Derecho al pataleo
El hecho de que este asunto nos aburra y nos cabree –a cada uno por razones distintas– a partes iguales, no va a hacer que desaparezca el problema
Madrid
He de confesarles que tenía esperanzas de que esto cambiara; que con el nuevo año saliéramos del bucle, pero debo reconocer que era una esperanza absolutamente infundada; más fruto de ese optimismo irredento que algunos profesamos que de un análisis racional.
Tenemos lío catalán y español para rato. Aquí no se mueve nada ni nadie. Bueno, sí, Puigdemont ha viajado a Copenhague y Rajoy a Castellón. Uno ha insistido en que la sombra de Franco es alargada y el otro en que a los españoles nos va mejor cuando viajamos en el mismo tren. Bien es verdad que Rajoy inauguraba el ave Madrid-Castellón y ha llegado con casi veinte minutos de retraso. O sea que ¿señal del cielo, casualidad incómoda? da igual, porque el presidente del gobierno mantiene su propia velocidad de crucero bajo la máxima: ley, ley y sólo ley.
Por eso el tribunal supremo sigue también su propio ritmo, puede permitirse el lujo de ignorar el viaje a Dinamarca de Puigdemont y mantiene en la cárcel, de forma preventiva, a varios líderes independentistas en una situación que a ojos de bastante gente –dentro y fuera de catalunya– tiene toda la pinta de un escarmiento exagerado, por no llamarlo directamente escándalo.
Así lo veo yo. Sí, porque esto además le permite a Puigdemont alimentar el discurso del agravio, de la persecución, de la incomprensión, del enemigo español y así seguimos. ¿Y por qué les cuento todo esto si más o menos ya lo saben? Pues por algo muy sencillo: porque el hecho de que este asunto nos aburra y nos cabree –a cada uno por razones distintas– a partes iguales, no va a hacer que desaparezca el problema.
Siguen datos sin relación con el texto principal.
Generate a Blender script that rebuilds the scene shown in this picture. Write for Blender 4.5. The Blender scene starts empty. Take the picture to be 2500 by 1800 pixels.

Así que a los optimistas antropológicos, a los mal llamados equidistantes, y a los que no comulgamos ni con la ilegalidad flagrante ni con las porras y los jueces como sustitutos de la política, bueno, pues tendremos que comernos el optimismo –y más cosas– pero nos queda el derecho al pataleo; y a decir lo que pensamos. Y yo, personalmente, no pienso renunciar a eso.